● **Source material**:

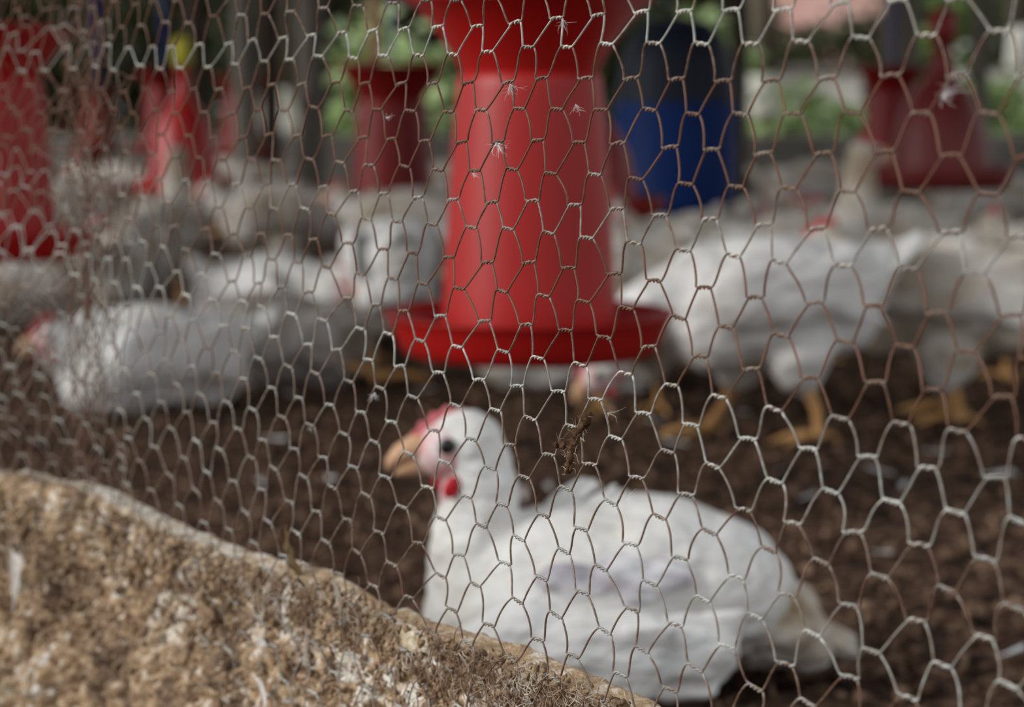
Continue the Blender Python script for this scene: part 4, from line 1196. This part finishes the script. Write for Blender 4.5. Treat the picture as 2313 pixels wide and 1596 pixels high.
# ------------------------------------------------------------------ the chicken resting just behind the netting
def resting_hen():
    d = 1.70
    c = W(1400, 185, d)
    root = thing('chicken', 'large white chicken resting on the litter in the foreground, head raised to the left', 'chicken', (c.x, d, 0), R(180 + 6))
    bm = bmesh.new()
    # fwd = +x, toward the left of the photograph
    E = [((.03, 0, .070), (.112, .088, .080), 0), ((.092, 0, .060), (.062, .070, .066), 0), ((-.025, 0, .090), (.090, .076, .066), .1),
         ((-.072, 0, .084), (.078, .074, .056), .42), ((.125, 0, .062), (.026, .048, .058), 0)]
    for ct, r, ry in E:
        ball(bm, ct, r, (0, -ry, 0), 3)
    neck = [((.110, 0, .085), .045), ((.114, 0, .115), .037), ((.110, 0, .140), .0325), ((.109, 0, .163), .0305), ((.112, 0, .184), .0285), ((.120, 0, .198), .0275)]
    for (a, ra), (b, rb) in zip(neck[:-1], neck[1:]):
        for t in np.linspace(0, 1, 6):
            ball(bm, Vector(a).lerp(Vector(b), t), ra + (rb - ra) * t, None, 2)
    ball(bm, (.121, 0, .1985), (.031, .0255, .0275), None, 3)
    me = remeshed(bm, 0.004, 6)
    ruffle(me, .0022, 75, 5.0)
    link('body', me, M['feather'], root)
    head_parts(root, (.124, .0, .1965), 0.12, -0.06, 1.12, True)
    # bare throat stripe
    bm = bmesh.new()
    ball(bm, (.131, .004, .163), (.010, .010, .019), (0, -.2, 0), 3)
    o = obj('throat_skin', bm, M['face'], root)
    # wings
    for sd in (-1, 1):
        bmw = bmesh.new()
        # big folded wing: shoulder, coverts and three rows of flight feathers
        ball(bmw, (.085, sd * .079, .056), (.054, .022, .037), (0, .22, 0), 3)
        ball(bmw, (.030, sd * .095, .049), (.072, .018, .037), (0, .10, 0), 3)
        ball(bmw, (-.030, sd * .090, .046), (.052, .015, .034), (0, .10, 0), 3)
        for k in range(8):
            t = k / 7
            ball(bmw, (-.018 - .030 * t, sd * (.096 - .008 * t), .022 + .050 * t), (.050 - .004 * t, .0075, .0078), (sd * .3, -.05 + .22 * t, 0), 2)
        for k in range(7):
            t = k / 6
            ball(bmw, (.020 - .02 * t, sd * .1085, .022 + .048 * t), (.036, .0055, .0075), (sd * .3, .02 + .1 * t, 0), 2)
        w = remeshed(bmw, 0.0035, 3)
        ruffle(w, .002, 80, 8.0 + sd)
        link('wing', w, M['feather'], root)
        # thinly feathered patch along the top of the folded wing
        bmp = bmesh.new()
        for bx, bz, rx, rz, tl in ((.052, .1075, .022, .0075, .1), (.030, .1010, .026, .0070, -.05), (.012, .1110, .024, .0080, .12), (-.010, .1030, .024, .0085, -.1), (-.030, .1080, .020, .0065, -.2), (.040, .0960, .016, .005, .05), (-.002, .0945, .018, .005, -.1)):
            ball(bmp, (bx, sd * (.0740 - .25 * (bz - .1)), bz), (rx * 1.12, .0130, rz * 1.2), (sd * -.5, tl, 0), 3)
        w = remeshed(bmp, 0.0035, 3)
        ruffle(w, .0022, 90, 2.0)
        o = link('shoulder_patch', w, M['skin'], root)
        o['label'] = 'thinly feathered pinkish grey patch'
    # ruffled tuft standing up behind the neck
    bm = bmesh.new()
    for k in range(9):
        x = .040 - .0045 * k + rnd.uniform(-.003, .003)
        ball(bm, (x, -.022 + rnd.uniform(-.02, .02), .146 + rnd.uniform(-.004, .008) - abs(k - 3) * .001 + .0022 * (8 - k) * .3), (.021, .0065, .0045), (0, .55 + rnd.uniform(-.3, .3), rnd.uniform(-.5, .5)), 2)
    obj('ruffled_tuft', bm, M['feather'], root)
    # rump fluff and tail
    bm = bmesh.new()
    ball(bm, (-.122, .004, .050), (.044, .052, .036), (0, .2, 0), 3)
    ball(bm, (-.152, .004, .034), (.026, .036, .026), (0, .5, 0), 3)
    me = remeshed(bm, 0.004, 5)
    ruffle(me, .003, 60, 1.0)
    link('rump_fluff', me, M['feather_dirty'], root)
    bm = tail_bm(-.120, .062, -.35, .075)
    obj('tail', bm, M['feather_dirty'], root)
    for sd in (-1, 1):
        bm = leg_bm((-.01, sd * .045, .03), (.0, sd * .060, .010), sd * .2, .05)
        obj('leg', bm, M['leg'], root)
    return root


resting_hen()


# ------------------------------------------------------------------ small things on the wall, the wire and the floor
def feather_bm(L, w, curl=0.0, n=26, barbs=True):
    """A feather lying along +x: quill and two vanes of separate barbs."""
    bm = bmesh.new()
    def sp(t): return Vector((L * t, 0, curl * L * t * t))
    tube(bm, [sp(t) for t in np.linspace(0, 1, 10)], [w * .05 * (1.2 - t) for t in np.linspace(0, 1, 10)], 5)
    for sd in (-1, 1):
        for k in range(n):
            t = .14 + .84 * k / n
            wd = w * .5 * math.sin(PI * min(1, .12 + .95 * (1 - t) ** .6)) ** .6 * rnd.uniform(.8, 1.1)
            p = sp(t)
            tip = p + Vector((wd * .75, sd * wd, rnd.uniform(.0, .12) * wd))
            b = L / n * .42
            v = [bm.verts.new(p + Vector((-b, 0, 0))), bm.verts.new(p + Vector((b, 0, 0))), bm.verts.new(tip + Vector((b * .5, 0, 0))), bm.verts.new(tip - Vector((b * .5, 0, 0)))]
            bm.faces.new(v)
    return bm


def place_on_wall(o, px, py, ang, lift=0.004, n=None):
    """Lay o (its x,y plane) flat against the wall face where the photograph shows (px,py)."""
    s, z = pix_s(px, py)
    n = face_n(s, 0) - lift if n is None else n
    s, z = pix_s(px, py, n)
    p = wallpt(s, z, n)
    X = Vector(U if s > SB else U2); Zv = Vector((0, 0, 1)); N_ = -Vector(NB if s > SB else NB2)
    a = X * math.cos(ang) + Zv * math.sin(ang)
    b = N_.cross(a)
    m = Matrix((a, b, N_)).transposed().to_4x4()
    m.translation = Vector(p)
    o.matrix_world = m
    return o


def pix_s(px, py, n=0.0):
    """wall coordinates (s, height) seen at a pixel of the photograph"""
    xr = (px - 1156.5) / FPX
    yd = (py - 798) / FPX
    dy = math.cos(PITCH) - yd * math.sin(PITCH)
    dz = -math.sin(PITCH) - yd * math.cos(PITCH)
    t = (D0 + n / math.cos(TH)) / (dy + xr * math.tan(TH))
    s = (t * xr - n * math.sin(TH)) / math.cos(TH)
    if s < SB:
        t2 = TH - BE
        t = (PB[1] + PB[0] * math.tan(t2) + n / math.cos(t2)) / (dy + xr * math.tan(t2))
        s = (t * xr - PB[0] - n * math.sin(t2)) / math.cos(t2) + SB
    return s, EYE + t * dz


def feather(label, L, w, px, py, ang, curl=0.05, m='quill', lift=0.006, name='feather', n=None, barbs=26):
    bm = feather_bm(L, w, curl, barbs)
    bm.transform(Matrix.Translation((-L / 2, 0, 0)))
    o = obj(name, bm, M[m], None, False)
    tag(o, label, 'feather')
    return place_on_wall(o, px, py, ang, lift, n)


feather('soft white feather stuck upright on the muddy wall at far left', 0.040, 0.015, 35, 1316, R(82), .02, 'down_grey', lift=.026, barbs=40)
feather('curled white feather hanging at the bottom edge of the wall', 0.022, 0.010, 601, 1568, R(80), .35, lift=.008)
feather('greyed long feather drooping down the wall face just right of the dry leaf', 0.028, 0.011, 762, 1345, R(-66), -.1, 'down_dark', lift=.005)
feather('matted grey feather below the dry leaf on the wall', 0.024, 0.006, 694, 1450, R(-84), .1, 'down_dark', lift=.006)
feather('small matted white down at left of the grey feathers', 0.014, 0.010, 590, 1450, R(30), .1, 'down_grey', lift=.006)


def wisp(label, px, py, L, n, spread, ang, m='quill', depth=-0.0008, r=0.00006):
    """Tuft of loose down barbs caught on the wire."""
    bm = bmesh.new()
    for k in range(n):
        a = ang + rnd.gauss(0, spread * .55)
        l = L * rnd.uniform(.25, 1.0) 
        el = rnd.gauss(0, .35)
        pts = [Vector((0, 0, 0))]
        d_ = Vector((math.cos(a), math.sin(a), el))
        for q in range(4):
            d_ = d_ + Vector((rnd.gauss(0, .38), rnd.gauss(0, .38), rnd.gauss(0, .3)))
            pts.append(pts[-1] + d_.normalized() * l / 4)
        tube(bm, pts, [r * 1.2, r, r * .9, r * .7, r * .3], 4)
    o = obj('down_wisp', bm, M[m], None, False)
    tag(o, label, 'feather')
    s, z = pix_s(px, py)
    return place_on_wall(o, px, py, 0, 0, depth)


wisp('white down fluff caught on the wire in front of the large feeder tube', 1122, 322, .009, 46, .35, R(-50))
wisp('brownish down matted on the wire at the top of the feeder tube', 1152, 190, .010, 26, .5, R(-70), 'down_grey')
wisp('small white down on the wire left of the foreground chicken head', 846, 886, .007, 24, .3, R(-95))
wisp('thin white down standing out from the wire right of the dirt clump', 1372, 932, .010, 9, .35, R(-8), 'down_grey')
wisp('tiny white down on the wire over the dark red feeder', 872, 266, .005, 14, .4, R(5))
wisp('pale curved feather wisp on the wire over the maroon drinker', 2128, 218, .012, 20, .25, R(15))
wisp('little down wisp on the wire at the neck of the foreground chicken', 1096, 1182, .009, 10, .3, R(20), 'down_grey')
wisp('fine down on the wire below the big feeder trough left', 700, 965, .007, 14, .4, R(-60), 'down_grey')
wisp('fine hairs on the wire at the top right of the large feeder', 1272, 45, .008, 14, .4, R(-75), 'down_grey')
wisp('fluffy down on the wire at the left tube edge of the large feeder', 1068, 396, .006, 18, .35, R(15))
wisp('small down tuft on the wire just above the wall behind the foreground chicken', 1417, 1122, .006, 14, .4, R(25))
wisp('fine hairs on the wire beside the feeder tube at its right', 1300, 235, .008, 12, .5, R(-70), 'down_grey')


# clump of dirt and straw hanging on the wire
def dirt_clump():
    root = thing('dirt_clump', 'brown clump of dirt and straw hanging on the wire right of the foreground chicken head', 'dirt')
    bm = bmesh.new()
    for px, py, r in ((1328, 945, 17), (1318, 962, 16), (1308, 978, 15), (1299, 995, 14), (1272, 1000, 15), (1262, 1003, 10), (1294, 1015, 14), (1292, 1035, 13), (1289, 1052, 13), (1286, 1062, 9)):
        s, z = pix_s(px, py)
        k = D0 / FPX * 0.86
        for q in range(3):
            ball(bm, (s * 1.0 + rnd.uniform(-.0008, .0008), z + rnd.uniform(-.001, .001), rnd.uniform(-.001, .001)), (r * k * 1.25 * rnd.uniform(.6, 1), r * k * .8, r * k * .6), (rnd.random(), rnd.random(), rnd.random()), 2)
    for v in bm.verts:
        v.co += Vector((rnd.gauss(0, .00022), rnd.gauss(0, .00022), rnd.gauss(0, .0002)))
    co = [v.co.copy() for v in bm.verts]
    base = sum(co, Vector()) / len(co)
    for v in bm.verts:
        p = wallpt(v.co.x, v.co.y, v.co.z - .0008)
        v.co = Vector(p)
    b0 = Vector(wallpt(base.x, base.y, 0))
    root.location = b0
    for v in bm.verts: v.co -= b0
    obj('dirt', bm, M['grit'], root, True)
    bm = bmesh.new()
    for k in range(46):
        px, py = rnd.choice(((1328, 945), (1318, 965), (1305, 985), (1270, 1000), (1292, 1030), (1288, 1055)))
        s, z = pix_s(px + rnd.gauss(0, 6), py + rnd.gauss(0, 6))
        a = rnd.uniform(0, 2 * PI)
        l = rnd.uniform(.002, .008)
        pts = []
        for t in (0, .33, .66, 1):
            pts.append(Vector(wallpt(s + math.cos(a) * l * t, z + math.sin(a) * l * t + .0008 * math.sin(t * 4 + k), -.001 + rnd.gauss(0, .0004))) - b0)
        tube(bm, pts, [.00014, .00012, .0001, .00004], 4)
    stuff(obj('straw', bm, M['fibre'], root, False))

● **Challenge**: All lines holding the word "from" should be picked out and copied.

● **Exercise response**:
Continue the Blender Python script for this scene: part 4, from line 1196. This part finishes the script. Write for Blender 4.5. Treat the picture as 2313 pixels wide and 1596 pixels high.
wisp('thin white down standing out from the wire right of the dirt clump', 1372, 932, .010, 9, .35, R(-8), 'down_grey')